What was originally proposed was an Ombudsman who would investigate complaints. We think that is a little bit too late. We would like to see somebody who had a role appointed by Government to investigate all of the issues that victims are concerned about.
Question: And pull all of the strands of the departments together?
Dame Helen Reeves: Yes, and look at the whole range of issues and to make recommendations, some of which might affect several departments at the same time.
Question: Before Tony Blair came to power, he promised to take victims very seriously. Five years on, how do you think the Government has fared?

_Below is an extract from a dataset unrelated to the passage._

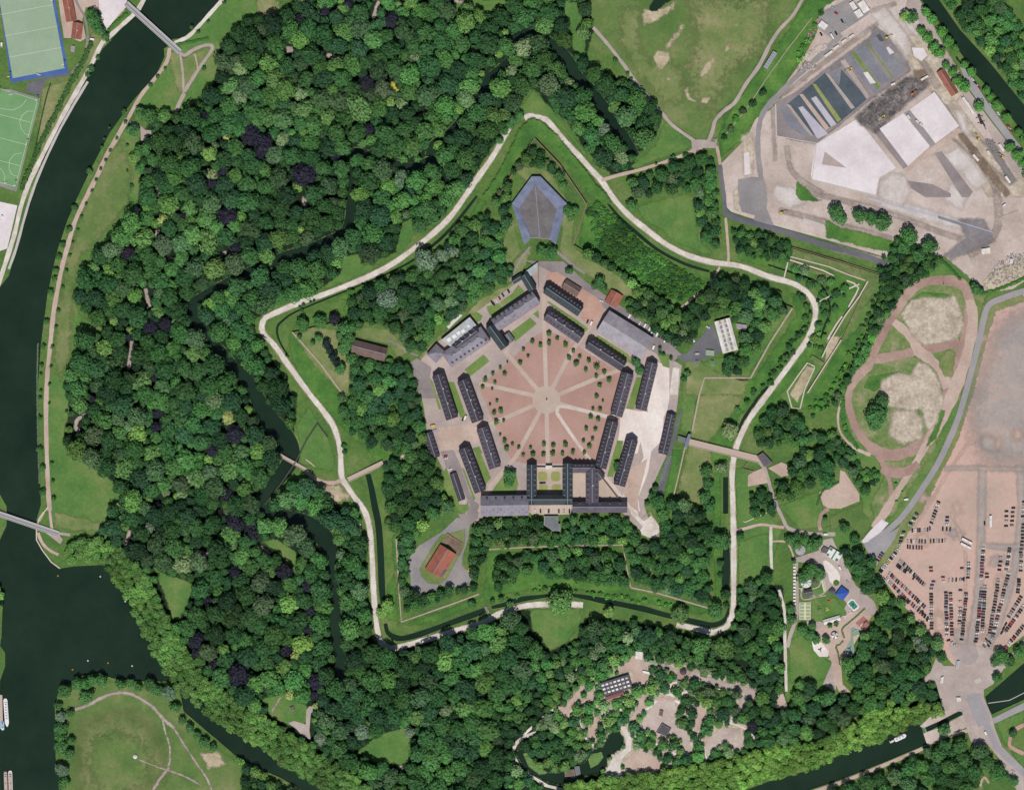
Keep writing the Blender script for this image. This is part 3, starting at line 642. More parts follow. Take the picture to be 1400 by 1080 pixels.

Dame Helen Reeves: I think that, in terms of criminal justice issues, which were our main priority five years ago, they have made very good progress. We were focused on the injustices that victims and witnesses in criminal cases were facing because they were actually being re-victimised by the criminal justice system, which we call 'secondary victimisation'. To have a justice system that did more harm than good seemed to be extremely wrong, so we prioritised that for a long time.
The Government has recognised the responsibility - as have all of the main agencies in criminal justice - so we now have policies that should go a long way to making things better. They are still being implemented which is why you haven't always seen the improvements on the ground as yet, but there is an enormous amount of work going on, and that should all be safely in place in the next few years. What we are doing now is looking to the wider agenda. We've stopped secondary victimisation in criminal justice, now let's get down to other serious services and by that I mean, helping people by sharing the burden because victims shouldn't be left alone with it.
Question: So what's your message to Tony Blair and David Blunkett?
Dame Helen Reeves: Start to look at crime in a new way. It is not just a legal matter that can be dealt with by the courts, it is a social issue that affects the whole of society and should be dealt with as such. If it isn't dealt with soon - as a social issue - I dread to think of the consequences.